A peace officer who has probable cause to believe that the registered owner of a vehicle which he sees being driven on a public roadway has a suspended driver’s license, has reason to believe that the driver is committing the offense of driving while suspended. Therefore, he would be justified in stopping the vehicle, unless, of course, the driver’s observable physical characteristics, such as sex or age, or other circumstances put the officer on notice that the driver is not the vehicle’s owner. However, we do not rest our decision on this basis.
The observable facts which Campbell articulated in support of his subjective belief that the driver of the car had committed a crime, other than driving while suspended, are sufficient to support an objectively reasonable suspicion. He testified that defendant’s car was parked, unattended, in an area that recently had experienced criminal activity. The surrounding businesses were closed and the car’s description matched that of “a suspect’s vehicle in a robbery.” These facts are sufficient to support an objectively reasonable suspicion that, when the car was observed leaving the area shortly thereafter, its driver had committed a crime. It is not determinative that, when questioned on cross-examination, Campbell said that he could not articulate facts supporting his subjective suspicion that the driver of the car had committed a crime. He already had done so.

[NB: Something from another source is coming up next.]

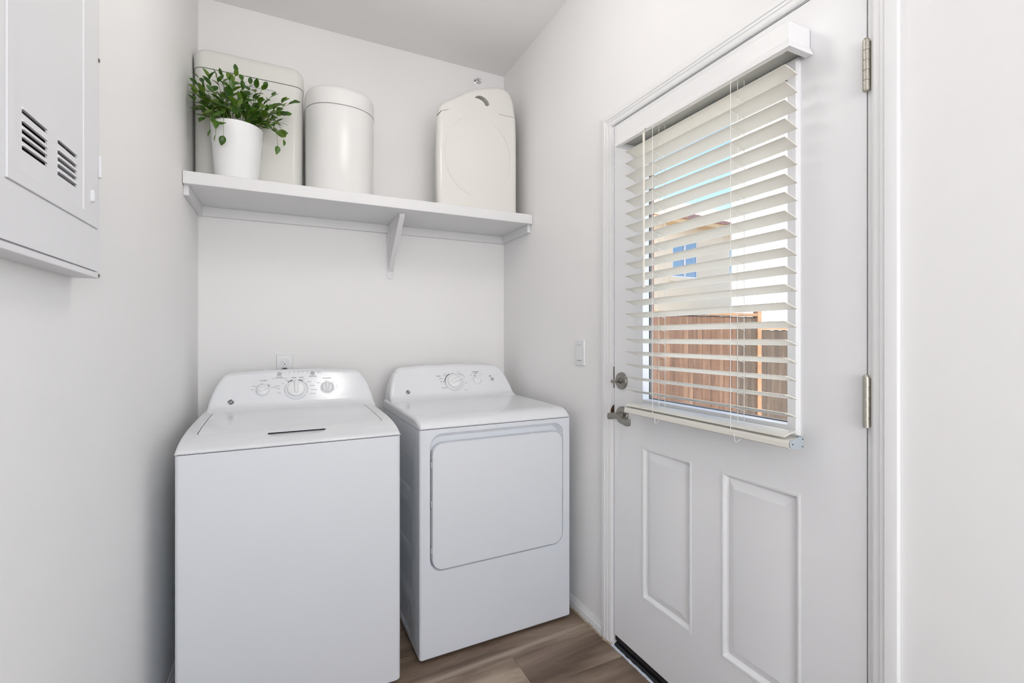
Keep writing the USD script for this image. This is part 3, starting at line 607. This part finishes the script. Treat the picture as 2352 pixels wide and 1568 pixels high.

The court had held that the stop was unlawful, even though the stopping officer had observed the defendant commit a traffic infraction.
The court stated:
“Valdez simply holds that when a police officer says that although he observed a traffic violation he actually made a stop for an entirely different reason, and was not concerned with enforcement of the traffic laws, the courts will take him at his word.” 286 Or at 494.
This case is distinguishable from State v. Messer, 71 Or App 506, 692 P2d 713 (1984), in which we held that the mere presence of a car parked in an area where all the surrounding businesses are closed will not support an objectively reasonable suspicion that the car’s occupants are involved in criminal activity.